Tumultuous Campaign

PERU - Report 14 Mar 2016 by Roberto Abusada

After the turbulent weeks surrounding the campaign for the April 10th presidential election, the electoral tribunal at last decided to disqualify candidates Cesar Acuña and Julio Guzman, citing irregularities in both candidacies.

It’s not yet clear which candidates will benefit most from their disqualifications, but Keiko Fujimori and Pedro Pablo Kuczynski are likely best positioned to gain. Only five of the still-numerous candidates have a real chance of reaching the second round. A GfK poll taken between February 27th and March 1st found that Fujimori, Kuczynski, Barnechea and Mendoza would now see their support increase to 37.7%, 10.1%, 6.7% and 5.6%, respectively. A Datum poll published on March 10th produced similar rankings, of 37%, 14%, 9% and 8%.

A Fujimori-Kuczynski runoff would be marked by widespread anti-Fujimori sentiment. Nobel Prize-winner Mario Vargas Llosa has already announced that he would campaign to prevent Fujimori from winning, as he did by supporting President Humala in 2011.

Growth came in at a surprising 6.4% y/y last December, raising growth to 3.3% for the year. Though much lower than envisaged at the end of 2014, growth was better than the recent consensus, which projected a 2.6%-2.9% rise. Preliminary data points to still-high growth for Q1, around 4% y/y, benefitting from the continuing rise in primary activity growth. We see January GDP growth at 3.5%, accelerating in February to more than 5%, and by about 3.5% in March. We are now assuming 2016 growth at least 3%, and it could near the 4% envisaged by the Central Bank.

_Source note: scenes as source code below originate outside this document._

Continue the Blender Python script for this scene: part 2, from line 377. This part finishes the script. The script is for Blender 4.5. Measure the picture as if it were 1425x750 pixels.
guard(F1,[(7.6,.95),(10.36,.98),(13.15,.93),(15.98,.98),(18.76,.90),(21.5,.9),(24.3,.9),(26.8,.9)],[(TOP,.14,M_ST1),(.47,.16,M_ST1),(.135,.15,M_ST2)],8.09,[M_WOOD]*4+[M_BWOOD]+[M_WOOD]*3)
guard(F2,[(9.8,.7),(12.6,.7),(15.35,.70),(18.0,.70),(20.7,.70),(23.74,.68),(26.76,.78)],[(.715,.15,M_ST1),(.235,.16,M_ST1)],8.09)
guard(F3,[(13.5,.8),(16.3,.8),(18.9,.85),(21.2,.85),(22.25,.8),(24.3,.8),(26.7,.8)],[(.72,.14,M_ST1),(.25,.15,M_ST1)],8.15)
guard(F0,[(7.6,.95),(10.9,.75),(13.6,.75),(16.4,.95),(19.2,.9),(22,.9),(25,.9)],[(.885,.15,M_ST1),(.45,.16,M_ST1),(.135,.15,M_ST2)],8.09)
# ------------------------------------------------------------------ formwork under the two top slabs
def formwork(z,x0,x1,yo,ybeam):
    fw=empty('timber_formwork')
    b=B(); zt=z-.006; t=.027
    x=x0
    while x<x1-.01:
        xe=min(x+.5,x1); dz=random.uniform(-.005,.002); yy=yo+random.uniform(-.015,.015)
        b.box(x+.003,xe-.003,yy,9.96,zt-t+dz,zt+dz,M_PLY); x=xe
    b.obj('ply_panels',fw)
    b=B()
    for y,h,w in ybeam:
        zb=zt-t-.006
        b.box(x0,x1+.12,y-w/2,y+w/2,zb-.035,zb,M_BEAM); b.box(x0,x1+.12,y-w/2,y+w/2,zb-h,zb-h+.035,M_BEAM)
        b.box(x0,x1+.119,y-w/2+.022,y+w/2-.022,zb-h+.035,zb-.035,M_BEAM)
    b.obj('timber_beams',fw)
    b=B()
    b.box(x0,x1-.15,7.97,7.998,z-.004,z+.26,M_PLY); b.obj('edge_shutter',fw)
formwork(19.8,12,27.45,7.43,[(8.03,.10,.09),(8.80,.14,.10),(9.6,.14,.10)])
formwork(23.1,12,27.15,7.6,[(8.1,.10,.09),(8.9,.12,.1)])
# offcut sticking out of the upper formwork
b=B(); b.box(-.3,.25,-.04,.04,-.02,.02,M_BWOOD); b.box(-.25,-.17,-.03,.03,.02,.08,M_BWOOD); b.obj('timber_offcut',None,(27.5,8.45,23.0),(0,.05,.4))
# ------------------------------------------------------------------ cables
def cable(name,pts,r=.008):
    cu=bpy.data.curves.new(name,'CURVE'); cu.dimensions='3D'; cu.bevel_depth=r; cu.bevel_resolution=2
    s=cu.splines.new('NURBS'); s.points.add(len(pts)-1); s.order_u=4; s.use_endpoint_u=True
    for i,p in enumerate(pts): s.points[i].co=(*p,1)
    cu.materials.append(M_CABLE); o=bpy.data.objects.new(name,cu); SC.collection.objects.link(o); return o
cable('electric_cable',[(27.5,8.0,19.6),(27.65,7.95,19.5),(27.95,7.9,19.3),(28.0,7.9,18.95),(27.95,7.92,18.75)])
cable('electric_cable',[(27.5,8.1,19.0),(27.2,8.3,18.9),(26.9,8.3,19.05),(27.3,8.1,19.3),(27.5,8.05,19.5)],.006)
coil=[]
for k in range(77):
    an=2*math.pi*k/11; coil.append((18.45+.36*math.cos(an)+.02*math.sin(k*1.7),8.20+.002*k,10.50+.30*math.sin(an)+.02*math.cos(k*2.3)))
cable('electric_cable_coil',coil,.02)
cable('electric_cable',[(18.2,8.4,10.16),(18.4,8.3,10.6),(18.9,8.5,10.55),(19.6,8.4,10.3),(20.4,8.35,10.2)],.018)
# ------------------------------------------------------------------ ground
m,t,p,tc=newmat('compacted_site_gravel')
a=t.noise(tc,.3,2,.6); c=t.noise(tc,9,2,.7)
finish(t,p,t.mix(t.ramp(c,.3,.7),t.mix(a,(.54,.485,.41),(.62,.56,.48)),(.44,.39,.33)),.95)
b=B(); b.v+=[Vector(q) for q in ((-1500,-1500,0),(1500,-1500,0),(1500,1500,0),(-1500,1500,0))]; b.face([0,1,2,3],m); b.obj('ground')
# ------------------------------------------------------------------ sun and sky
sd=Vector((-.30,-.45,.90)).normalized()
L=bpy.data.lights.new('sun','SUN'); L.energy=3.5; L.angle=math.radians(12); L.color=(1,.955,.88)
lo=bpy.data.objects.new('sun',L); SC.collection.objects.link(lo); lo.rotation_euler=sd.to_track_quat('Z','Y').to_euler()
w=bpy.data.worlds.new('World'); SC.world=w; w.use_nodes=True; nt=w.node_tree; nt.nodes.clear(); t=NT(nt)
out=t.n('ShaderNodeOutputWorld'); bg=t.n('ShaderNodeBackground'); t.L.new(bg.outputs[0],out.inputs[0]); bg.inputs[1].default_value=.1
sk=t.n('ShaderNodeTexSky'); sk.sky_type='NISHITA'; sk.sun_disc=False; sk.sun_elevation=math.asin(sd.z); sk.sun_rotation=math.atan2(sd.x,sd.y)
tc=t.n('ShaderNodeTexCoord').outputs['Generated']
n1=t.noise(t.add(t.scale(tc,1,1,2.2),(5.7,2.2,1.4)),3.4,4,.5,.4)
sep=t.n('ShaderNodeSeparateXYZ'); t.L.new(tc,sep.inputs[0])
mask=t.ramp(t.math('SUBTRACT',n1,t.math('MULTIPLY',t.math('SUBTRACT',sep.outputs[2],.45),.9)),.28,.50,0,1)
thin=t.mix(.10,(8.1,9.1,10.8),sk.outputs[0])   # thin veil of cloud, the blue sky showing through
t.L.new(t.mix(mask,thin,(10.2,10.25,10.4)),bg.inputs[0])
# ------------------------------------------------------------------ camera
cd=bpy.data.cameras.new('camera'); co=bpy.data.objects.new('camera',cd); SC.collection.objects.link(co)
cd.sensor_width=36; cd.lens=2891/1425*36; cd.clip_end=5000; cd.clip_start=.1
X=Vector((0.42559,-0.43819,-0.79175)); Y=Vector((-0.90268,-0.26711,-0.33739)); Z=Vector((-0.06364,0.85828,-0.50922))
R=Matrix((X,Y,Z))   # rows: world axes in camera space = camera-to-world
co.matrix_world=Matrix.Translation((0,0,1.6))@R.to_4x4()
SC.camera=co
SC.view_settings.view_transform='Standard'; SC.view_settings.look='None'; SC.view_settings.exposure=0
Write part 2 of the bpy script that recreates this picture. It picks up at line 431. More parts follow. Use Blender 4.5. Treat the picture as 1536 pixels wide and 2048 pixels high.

We don’t expect a return to strong depreciation now, with March the start of the tax regularization process, forcing economic agents to get rid of foreign currency to fulfill their obligations. But electoral uncertainty and global volatility could rekindle depreciation.

The Central Bank has raised its policy rate by a cumulative 75 bp since last September, to the current 4.25%. Analysts’ inflationary expectations still stand at 3.5%, implying a real interest rate of just 0.75%. The Bank kept its policy rate unchanged at its March 10th meeting, but we think it will tighten at its April 14th meeting, just after the presidential election runoff.

The 2016 fiscal deficit is likely to exceed the 2015 2.1% figure, so the next administration will tackle the tough task of trying to return to lower deficit in the medium-term. To finance the future deficit, the Humala administration tapped international markets for one billion of euros last February, and concluded negotiations with the World Bank of two deferred drawdown options for $2.5 billion.